### What is needed:
Extract every line of the material below and reproduce it faithfully.

### Stored data:
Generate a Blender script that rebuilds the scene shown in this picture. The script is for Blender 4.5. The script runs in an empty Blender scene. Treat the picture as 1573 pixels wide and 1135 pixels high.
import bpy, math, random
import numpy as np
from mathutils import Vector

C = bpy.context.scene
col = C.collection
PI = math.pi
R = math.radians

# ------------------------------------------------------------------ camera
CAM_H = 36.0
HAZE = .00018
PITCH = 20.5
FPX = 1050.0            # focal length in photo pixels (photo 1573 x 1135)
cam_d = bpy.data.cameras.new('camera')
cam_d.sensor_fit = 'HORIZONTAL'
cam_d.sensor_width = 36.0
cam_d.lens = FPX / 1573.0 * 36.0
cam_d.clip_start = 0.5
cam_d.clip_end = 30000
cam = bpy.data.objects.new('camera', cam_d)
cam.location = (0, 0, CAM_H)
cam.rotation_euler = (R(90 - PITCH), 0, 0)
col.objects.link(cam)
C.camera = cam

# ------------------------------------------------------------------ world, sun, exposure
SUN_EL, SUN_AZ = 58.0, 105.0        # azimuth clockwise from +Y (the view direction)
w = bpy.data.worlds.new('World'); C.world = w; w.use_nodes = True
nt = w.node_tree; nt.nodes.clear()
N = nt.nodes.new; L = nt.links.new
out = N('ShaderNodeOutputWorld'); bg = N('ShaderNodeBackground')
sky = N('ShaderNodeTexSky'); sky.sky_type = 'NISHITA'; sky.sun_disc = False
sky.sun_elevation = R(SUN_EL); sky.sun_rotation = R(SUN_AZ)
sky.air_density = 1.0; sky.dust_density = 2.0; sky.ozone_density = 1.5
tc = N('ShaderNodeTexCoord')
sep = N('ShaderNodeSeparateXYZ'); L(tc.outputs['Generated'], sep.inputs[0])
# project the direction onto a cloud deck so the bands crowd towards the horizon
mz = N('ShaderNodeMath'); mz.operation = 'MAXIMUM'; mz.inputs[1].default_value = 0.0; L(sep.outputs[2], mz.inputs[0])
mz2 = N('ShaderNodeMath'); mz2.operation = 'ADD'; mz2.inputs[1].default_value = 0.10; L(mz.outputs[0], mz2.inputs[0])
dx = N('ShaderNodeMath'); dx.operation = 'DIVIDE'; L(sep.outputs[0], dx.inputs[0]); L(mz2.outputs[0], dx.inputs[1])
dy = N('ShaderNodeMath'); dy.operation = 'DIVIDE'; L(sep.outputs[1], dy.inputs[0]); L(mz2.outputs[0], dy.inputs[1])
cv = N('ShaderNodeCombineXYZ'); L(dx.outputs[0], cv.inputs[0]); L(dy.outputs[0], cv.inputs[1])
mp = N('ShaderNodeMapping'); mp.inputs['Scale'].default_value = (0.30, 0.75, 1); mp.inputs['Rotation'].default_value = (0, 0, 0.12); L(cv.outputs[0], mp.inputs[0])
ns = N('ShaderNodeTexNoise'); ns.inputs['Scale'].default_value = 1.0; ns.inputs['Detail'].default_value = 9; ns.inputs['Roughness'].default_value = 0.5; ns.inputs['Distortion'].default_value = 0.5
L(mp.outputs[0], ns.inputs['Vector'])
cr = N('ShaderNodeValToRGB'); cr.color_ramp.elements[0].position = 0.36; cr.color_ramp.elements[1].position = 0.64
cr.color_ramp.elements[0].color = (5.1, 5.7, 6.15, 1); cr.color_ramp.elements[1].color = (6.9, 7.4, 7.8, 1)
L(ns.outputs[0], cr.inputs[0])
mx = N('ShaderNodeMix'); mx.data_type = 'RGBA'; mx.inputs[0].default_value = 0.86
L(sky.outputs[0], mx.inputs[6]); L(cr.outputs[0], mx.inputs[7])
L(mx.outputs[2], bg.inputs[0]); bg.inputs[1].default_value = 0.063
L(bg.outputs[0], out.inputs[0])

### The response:
Generate a Blender script that rebuilds the scene shown in this picture. The script is for Blender 4.5. The script runs in an empty Blender scene. Treat the picture as 1573 pixels wide and 1135 pixels high.
import bpy, math, random
import numpy as np
from mathutils import Vector

C = bpy.context.scene
col = C.collection
PI = math.pi
R = math.radians

# ------------------------------------------------------------------ camera
CAM_H = 36.0
HAZE = .00018
PITCH = 20.5
FPX = 1050.0            # focal length in photo pixels (photo 1573 x 1135)
cam_d = bpy.data.cameras.new('camera')
cam_d.sensor_fit = 'HORIZONTAL'
cam_d.sensor_width = 36.0
cam_d.lens = FPX / 1573.0 * 36.0
cam_d.clip_start = 0.5
cam_d.clip_end = 30000
cam = bpy.data.objects.new('camera', cam_d)
cam.location = (0, 0, CAM_H)
cam.rotation_euler = (R(90 - PITCH), 0, 0)
col.objects.link(cam)
C.camera = cam

# ------------------------------------------------------------------ world, sun, exposure
SUN_EL, SUN_AZ = 58.0, 105.0        # azimuth clockwise from +Y (the view direction)
w = bpy.data.worlds.new('World'); C.world = w; w.use_nodes = True
nt = w.node_tree; nt.nodes.clear()
N = nt.nodes.new; L = nt.links.new
out = N('ShaderNodeOutputWorld'); bg = N('ShaderNodeBackground')
sky = N('ShaderNodeTexSky'); sky.sky_type = 'NISHITA'; sky.sun_disc = False
sky.sun_elevation = R(SUN_EL); sky.sun_rotation = R(SUN_AZ)
sky.air_density = 1.0; sky.dust_density = 2.0; sky.ozone_density = 1.5
tc = N('ShaderNodeTexCoord')
sep = N('ShaderNodeSeparateXYZ'); L(tc.outputs['Generated'], sep.inputs[0])
# project the direction onto a cloud deck so the bands crowd towards the horizon
mz = N('ShaderNodeMath'); mz.operation = 'MAXIMUM'; mz.inputs[1].default_value = 0.0; L(sep.outputs[2], mz.inputs[0])
mz2 = N('ShaderNodeMath'); mz2.operation = 'ADD'; mz2.inputs[1].default_value = 0.10; L(mz.outputs[0], mz2.inputs[0])
dx = N('ShaderNodeMath'); dx.operation = 'DIVIDE'; L(sep.outputs[0], dx.inputs[0]); L(mz2.outputs[0], dx.inputs[1])
dy = N('ShaderNodeMath'); dy.operation = 'DIVIDE'; L(sep.outputs[1], dy.inputs[0]); L(mz2.outputs[0], dy.inputs[1])
cv = N('ShaderNodeCombineXYZ'); L(dx.outputs[0], cv.inputs[0]); L(dy.outputs[0], cv.inputs[1])
mp = N('ShaderNodeMapping'); mp.inputs['Scale'].default_value = (0.30, 0.75, 1); mp.inputs['Rotation'].default_value = (0, 0, 0.12); L(cv.outputs[0], mp.inputs[0])
ns = N('ShaderNodeTexNoise'); ns.inputs['Scale'].default_value = 1.0; ns.inputs['Detail'].default_value = 9; ns.inputs['Roughness'].default_value = 0.5; ns.inputs['Distortion'].default_value = 0.5
L(mp.outputs[0], ns.inputs['Vector'])
cr = N('ShaderNodeValToRGB'); cr.color_ramp.elements[0].position = 0.36; cr.color_ramp.elements[1].position = 0.64
cr.color_ramp.elements[0].color = (5.1, 5.7, 6.15, 1); cr.color_ramp.elements[1].color = (6.9, 7.4, 7.8, 1)
L(ns.outputs[0], cr.inputs[0])
mx = N('ShaderNodeMix'); mx.data_type = 'RGBA'; mx.inputs[0].default_value = 0.86
L(sky.outputs[0], mx.inputs[6]); L(cr.outputs[0], mx.inputs[7])
L(mx.outputs[2], bg.inputs[0]); bg.inputs[1].default_value = 0.063
L(bg.outputs[0], out.inputs[0])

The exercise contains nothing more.